TASK TO COMPLETE -
Where a line in the listing contains the string "from", copy that line out.

DATA SECTION -
**********

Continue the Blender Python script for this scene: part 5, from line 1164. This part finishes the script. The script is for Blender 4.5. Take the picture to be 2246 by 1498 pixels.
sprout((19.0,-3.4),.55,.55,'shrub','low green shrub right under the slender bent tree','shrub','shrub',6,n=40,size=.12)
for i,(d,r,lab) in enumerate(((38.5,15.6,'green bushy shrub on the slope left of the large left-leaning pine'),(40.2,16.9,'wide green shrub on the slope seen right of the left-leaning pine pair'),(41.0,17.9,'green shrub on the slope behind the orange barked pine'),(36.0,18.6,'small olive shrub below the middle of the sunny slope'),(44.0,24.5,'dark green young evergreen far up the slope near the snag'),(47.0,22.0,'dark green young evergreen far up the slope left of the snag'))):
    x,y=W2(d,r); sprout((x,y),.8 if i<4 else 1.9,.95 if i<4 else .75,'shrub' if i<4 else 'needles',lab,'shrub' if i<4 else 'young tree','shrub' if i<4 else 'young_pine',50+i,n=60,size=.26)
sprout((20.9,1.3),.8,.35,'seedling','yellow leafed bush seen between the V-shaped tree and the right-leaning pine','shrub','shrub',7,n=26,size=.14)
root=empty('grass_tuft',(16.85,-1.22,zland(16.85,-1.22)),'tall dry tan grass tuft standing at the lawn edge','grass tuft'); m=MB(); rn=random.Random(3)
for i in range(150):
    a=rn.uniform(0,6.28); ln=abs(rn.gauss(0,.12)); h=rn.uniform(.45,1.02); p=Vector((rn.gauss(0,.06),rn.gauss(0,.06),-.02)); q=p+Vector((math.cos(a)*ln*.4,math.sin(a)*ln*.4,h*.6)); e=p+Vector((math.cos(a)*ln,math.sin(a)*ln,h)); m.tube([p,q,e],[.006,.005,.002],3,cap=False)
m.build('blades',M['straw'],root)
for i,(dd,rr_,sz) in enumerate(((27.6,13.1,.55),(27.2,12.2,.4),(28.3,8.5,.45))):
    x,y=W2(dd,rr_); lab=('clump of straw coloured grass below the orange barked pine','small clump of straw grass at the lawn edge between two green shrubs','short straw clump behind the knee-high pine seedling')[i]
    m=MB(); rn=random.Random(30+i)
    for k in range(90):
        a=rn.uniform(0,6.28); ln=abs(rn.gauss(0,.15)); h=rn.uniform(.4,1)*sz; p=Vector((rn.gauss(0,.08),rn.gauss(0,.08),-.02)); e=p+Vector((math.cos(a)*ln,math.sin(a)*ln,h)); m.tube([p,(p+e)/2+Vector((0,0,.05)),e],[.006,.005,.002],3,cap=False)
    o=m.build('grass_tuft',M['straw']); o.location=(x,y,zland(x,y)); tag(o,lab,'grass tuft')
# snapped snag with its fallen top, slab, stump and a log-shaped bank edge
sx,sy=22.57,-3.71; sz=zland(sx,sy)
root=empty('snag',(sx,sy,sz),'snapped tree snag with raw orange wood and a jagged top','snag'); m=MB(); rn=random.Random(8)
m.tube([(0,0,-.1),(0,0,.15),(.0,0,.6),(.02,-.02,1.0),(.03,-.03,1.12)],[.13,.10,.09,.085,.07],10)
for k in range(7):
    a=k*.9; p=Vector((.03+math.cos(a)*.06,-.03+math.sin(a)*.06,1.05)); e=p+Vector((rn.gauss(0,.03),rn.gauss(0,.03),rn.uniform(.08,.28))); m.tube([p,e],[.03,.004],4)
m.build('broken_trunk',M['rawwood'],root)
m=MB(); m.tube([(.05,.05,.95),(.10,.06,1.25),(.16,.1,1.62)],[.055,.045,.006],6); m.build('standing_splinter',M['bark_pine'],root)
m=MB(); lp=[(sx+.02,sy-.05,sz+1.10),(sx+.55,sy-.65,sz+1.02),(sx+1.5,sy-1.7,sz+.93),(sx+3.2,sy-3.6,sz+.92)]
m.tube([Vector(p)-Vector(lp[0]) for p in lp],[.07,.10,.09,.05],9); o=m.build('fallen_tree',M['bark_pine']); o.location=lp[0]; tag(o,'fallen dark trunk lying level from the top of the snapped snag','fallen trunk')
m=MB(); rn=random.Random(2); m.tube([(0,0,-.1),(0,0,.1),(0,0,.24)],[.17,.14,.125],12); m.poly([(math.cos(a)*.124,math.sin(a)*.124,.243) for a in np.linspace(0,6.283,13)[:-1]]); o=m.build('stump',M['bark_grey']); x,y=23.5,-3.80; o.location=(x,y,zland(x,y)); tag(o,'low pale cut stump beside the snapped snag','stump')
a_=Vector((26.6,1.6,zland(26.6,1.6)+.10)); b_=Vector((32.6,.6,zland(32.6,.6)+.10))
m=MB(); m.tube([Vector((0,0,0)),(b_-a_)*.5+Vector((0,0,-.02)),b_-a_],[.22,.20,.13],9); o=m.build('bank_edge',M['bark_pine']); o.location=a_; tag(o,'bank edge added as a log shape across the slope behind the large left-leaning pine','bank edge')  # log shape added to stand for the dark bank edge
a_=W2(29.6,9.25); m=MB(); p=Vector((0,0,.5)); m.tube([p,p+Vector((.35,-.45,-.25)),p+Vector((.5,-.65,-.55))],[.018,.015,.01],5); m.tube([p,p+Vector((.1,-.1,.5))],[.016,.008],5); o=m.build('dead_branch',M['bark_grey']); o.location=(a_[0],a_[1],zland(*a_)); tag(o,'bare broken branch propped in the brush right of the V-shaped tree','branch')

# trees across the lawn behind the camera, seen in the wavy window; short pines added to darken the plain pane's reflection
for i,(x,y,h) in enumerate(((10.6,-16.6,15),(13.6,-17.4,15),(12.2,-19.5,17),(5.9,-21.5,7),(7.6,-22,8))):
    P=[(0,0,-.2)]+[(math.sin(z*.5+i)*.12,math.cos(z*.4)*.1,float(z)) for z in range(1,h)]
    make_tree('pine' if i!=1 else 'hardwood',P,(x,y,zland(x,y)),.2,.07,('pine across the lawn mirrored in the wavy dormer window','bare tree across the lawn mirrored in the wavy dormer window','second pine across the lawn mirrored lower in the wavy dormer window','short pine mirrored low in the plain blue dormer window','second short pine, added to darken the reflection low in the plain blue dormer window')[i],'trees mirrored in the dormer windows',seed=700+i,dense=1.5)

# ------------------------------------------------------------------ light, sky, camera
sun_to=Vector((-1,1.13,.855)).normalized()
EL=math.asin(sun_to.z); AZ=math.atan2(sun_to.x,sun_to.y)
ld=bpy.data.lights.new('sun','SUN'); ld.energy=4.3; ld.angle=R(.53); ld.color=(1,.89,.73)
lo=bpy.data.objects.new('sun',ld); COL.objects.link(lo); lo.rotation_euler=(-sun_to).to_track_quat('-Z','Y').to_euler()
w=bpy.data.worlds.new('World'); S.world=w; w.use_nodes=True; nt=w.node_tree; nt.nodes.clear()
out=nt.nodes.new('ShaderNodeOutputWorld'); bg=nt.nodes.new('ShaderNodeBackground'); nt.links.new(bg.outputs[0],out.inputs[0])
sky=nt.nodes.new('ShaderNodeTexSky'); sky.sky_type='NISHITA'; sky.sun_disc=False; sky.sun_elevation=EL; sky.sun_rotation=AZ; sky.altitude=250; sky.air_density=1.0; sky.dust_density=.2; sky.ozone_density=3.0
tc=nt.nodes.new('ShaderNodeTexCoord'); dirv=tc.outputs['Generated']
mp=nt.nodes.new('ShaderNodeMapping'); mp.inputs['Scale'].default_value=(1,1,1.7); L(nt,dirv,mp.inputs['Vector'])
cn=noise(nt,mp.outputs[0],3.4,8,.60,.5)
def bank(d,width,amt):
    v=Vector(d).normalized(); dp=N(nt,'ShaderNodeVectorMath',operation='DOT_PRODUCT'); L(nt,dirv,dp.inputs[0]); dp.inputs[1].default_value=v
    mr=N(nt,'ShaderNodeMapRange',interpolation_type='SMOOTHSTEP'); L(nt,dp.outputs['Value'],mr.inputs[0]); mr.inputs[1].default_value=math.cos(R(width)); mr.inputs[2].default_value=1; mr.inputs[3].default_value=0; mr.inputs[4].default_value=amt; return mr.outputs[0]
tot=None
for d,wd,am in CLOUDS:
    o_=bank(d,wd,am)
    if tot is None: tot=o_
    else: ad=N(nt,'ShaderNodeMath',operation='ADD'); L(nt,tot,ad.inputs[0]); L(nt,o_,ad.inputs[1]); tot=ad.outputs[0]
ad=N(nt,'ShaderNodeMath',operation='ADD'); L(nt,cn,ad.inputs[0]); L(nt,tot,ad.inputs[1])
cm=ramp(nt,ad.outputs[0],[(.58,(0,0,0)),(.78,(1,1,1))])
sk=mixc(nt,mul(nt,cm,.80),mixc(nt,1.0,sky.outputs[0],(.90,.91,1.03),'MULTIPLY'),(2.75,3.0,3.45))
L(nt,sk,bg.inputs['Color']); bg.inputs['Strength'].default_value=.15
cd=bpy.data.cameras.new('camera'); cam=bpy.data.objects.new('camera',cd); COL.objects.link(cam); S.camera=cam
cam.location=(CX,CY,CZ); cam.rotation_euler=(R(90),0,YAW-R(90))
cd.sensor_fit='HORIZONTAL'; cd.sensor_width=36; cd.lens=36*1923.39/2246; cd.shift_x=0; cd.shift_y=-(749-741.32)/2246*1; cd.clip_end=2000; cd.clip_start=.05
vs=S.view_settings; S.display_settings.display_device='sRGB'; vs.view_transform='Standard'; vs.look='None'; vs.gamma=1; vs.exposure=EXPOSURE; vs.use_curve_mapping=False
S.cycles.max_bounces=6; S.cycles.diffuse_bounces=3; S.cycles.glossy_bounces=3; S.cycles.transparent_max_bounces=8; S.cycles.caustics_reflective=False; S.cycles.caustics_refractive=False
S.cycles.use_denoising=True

**********

ANSWER IN FULL -
Continue the Blender Python script for this scene: part 5, from line 1164. This part finishes the script. The script is for Blender 4.5. Take the picture to be 2246 by 1498 pixels.
m.tube([Vector(p)-Vector(lp[0]) for p in lp],[.07,.10,.09,.05],9); o=m.build('fallen_tree',M['bark_pine']); o.location=lp[0]; tag(o,'fallen dark trunk lying level from the top of the snapped snag','fallen trunk')